Монотонное произношение данного "разложенного по апунктуационной оси" стихотворения способно ввести в состояние транса, особенно в случае, когда параллельно с прочтением стихотворения действют иные циклические раздражители (пляс огня и теней, слабое наркотическое вещество или специя; ритмическое постукивание, удары собственного сердца, вздохи, вскрики). В данном случае под словом "транс" подразумевается не пьянящий холодок и не зомбические галлюцинации, а сознательная мысленная вирисовка картинки или даже плотной цепи динамичных картинок. Следует также отметить, что вокальный возбудитель является доминирующим, а прочие раздражители только усиливают эффект усвоения импровизации.

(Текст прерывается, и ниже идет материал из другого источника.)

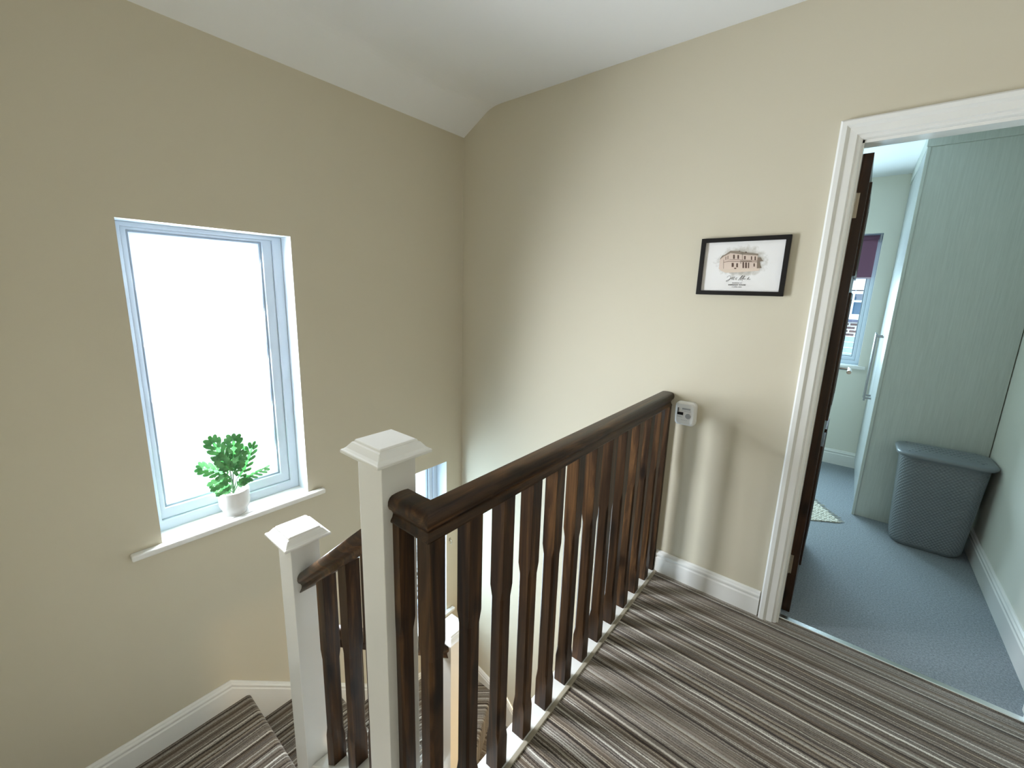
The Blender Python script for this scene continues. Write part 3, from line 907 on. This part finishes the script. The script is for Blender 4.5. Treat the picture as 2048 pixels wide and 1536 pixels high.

Так какому же принципу заклинательная поэзия обязана своим теокоммуникационным действием? Что помогает заклинанию возбудить настолько стихийную и в то же время необычайно субьективную реакцию на практически не имеющий смысла словесно-звуковой ряд? И виноваты ли в этом только звуки?
Считаю ошибкой полагать, что основой прапоэзии являются "фоны". Заклинательная поэзия не могла быть составлена исключительно мягкими и шипящими звуками, легкими для артикуляционного аппарата человека. В таком случае, как обьяснить, что имя одного из самых древних богов египетского Ра - начинается звуком, которому миллионы людей обязаны своим деффектом речи? Напротив, орфоэпические расхождения в произношении наиболее сложных звуков явились основой размножения божественной сущности - вплоть до так называемого приватного бога. Сравним "Ра" произнесенное человека с нормальной дикцией и "Га", "Ва", "Ла" и "Хра" человека с незначительным деффектом речи. Получим уже не одного, а несколько богов. Более весомым доводом по данному вопросу является фонетическая подмена родственных по звучанию звуков, таких как "г" и "х", "д" и "т", "в" и "ф", поскольку более аккуратные "г", "д" и "т" предполагают акцентуацию на них и даже кратковременную паузу после произнесения, нарушающую беспрерывный поток звуков.
Неубедительность доказательств и двойственности их толкования, понукает обратиться к компоненту более фундаментальному, нежели звук. А поскольку логику мы отвергли в самом начале, остается параметр "ритм-темп". Окажись грибоедовский Фамусов у первобытного костра, он бы в первую очередь вспомнил золотые слова: "С чувством, с толком, с расстановкой"... Но, несмотря на заверения А.Кудрявцева, что "литера" как стереотип-носитель послужил причиной гибели прапоэзии, виной всему сформулированный веками спустя принцип. Не письменность и не логика убили прапоэзию. Ее убила пауза.